Maybe I’m onto something.  Maybe I’m not out there alone.  Maybe those long-lost classmates of mine and I should be targeted and not overlooked by Madison Avenue and their ilk.  We spend money.  We like “age-appropriate” stuff.  You’ve got years to capitalize on our unique needs. 

Where are the clothes?


Such as?  Well, for starters, clothes that flatter and cover our bodies.  Mama Mia!  Just because we eschew “tummy tees” doesn’t mean I want “tees to the knees”! And those of us who are trim enough would like to wear skirts that flirt without a bare dernier!

I have read that one of our failings as consumers includes the fact that we tend to buy the same product from the same company repeatedly.  Isn’t that the very brand loyalty manufacturers spend thousands to establish, or do I not understand loyalty programs such as frequent flyer miles at all?  When I shop for those very tried-and-true products from those very manufacturers, as often as not, the product has been discontinued with no comparable replacement in sight!

Make-up manufacturers are the worst.  After experimenting with bizarre colors with every season change for many (40+!) years, we probably know what makes us look attractive (young) and what makes us look like a clown (bright green eye shadow and magenta lipstick). All we want is to be able to buy the stuff that works. So we’re predictable.  Fickle is better?  I don’t think so!

Those shoes


Oh, and then there’s the shoes!  Having been there and done that, I’ll never understand why women are willing to torture their poor innocent feet with stiletto heels and pointed toes.  When MY contemporaries started to wear sneakers to and from work regardless of what they were wearing, I was sure that we were witnessing the dawning a new era of foot/knee/back-smart shoes and intelligent women. HA!  But, hey, if they want to suffer, let them learn the way I did—the expensive, painful way. (By the way, flip flops are not  an alternative, nuh uh).  Please, sell a few styles so I can be comfortable and not look like a prison matron. Thinking about Queen Latifa in Chicago now, are you?

Time to relax


I don’t know whether 60 is the new 40 or not, but I have been told I look like I’m forty and I feel pretty healthy and fit and when I can find people my age, I think they look pretty good, too.  And the actuaries say we’re going to live about 30 more years.  That’s a lot of spending time.

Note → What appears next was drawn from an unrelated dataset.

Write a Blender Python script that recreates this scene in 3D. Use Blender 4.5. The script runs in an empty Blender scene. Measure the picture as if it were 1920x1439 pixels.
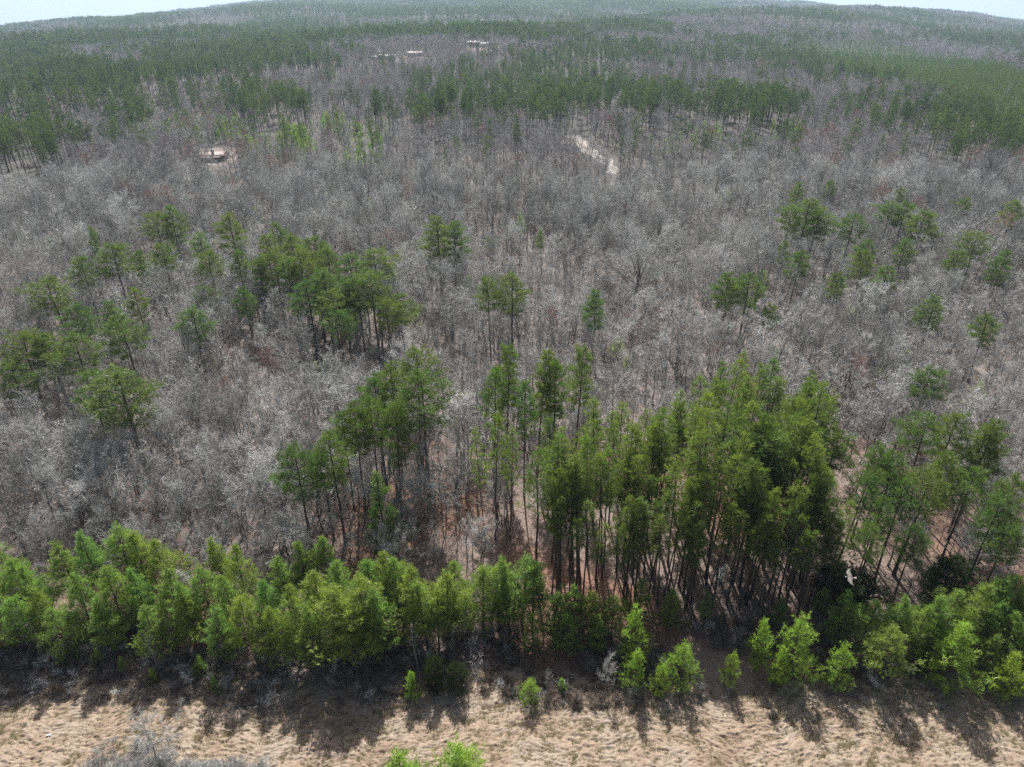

What’s so hard?  When I buy a skirt, I don’t want to show my underwear.  When I shop at the same store, I want to find my favorite products or some reasonable (New!  Improved! is OK) replacement—not brown eye shadow replaced with Kelly green because that’s what the designers are “showing.”  And if the Gen X’ers are willing to surgically remove toes to squeeze into pointed torture chambers, please have a couple reasonably-priced styles for us—the Junior Seniors.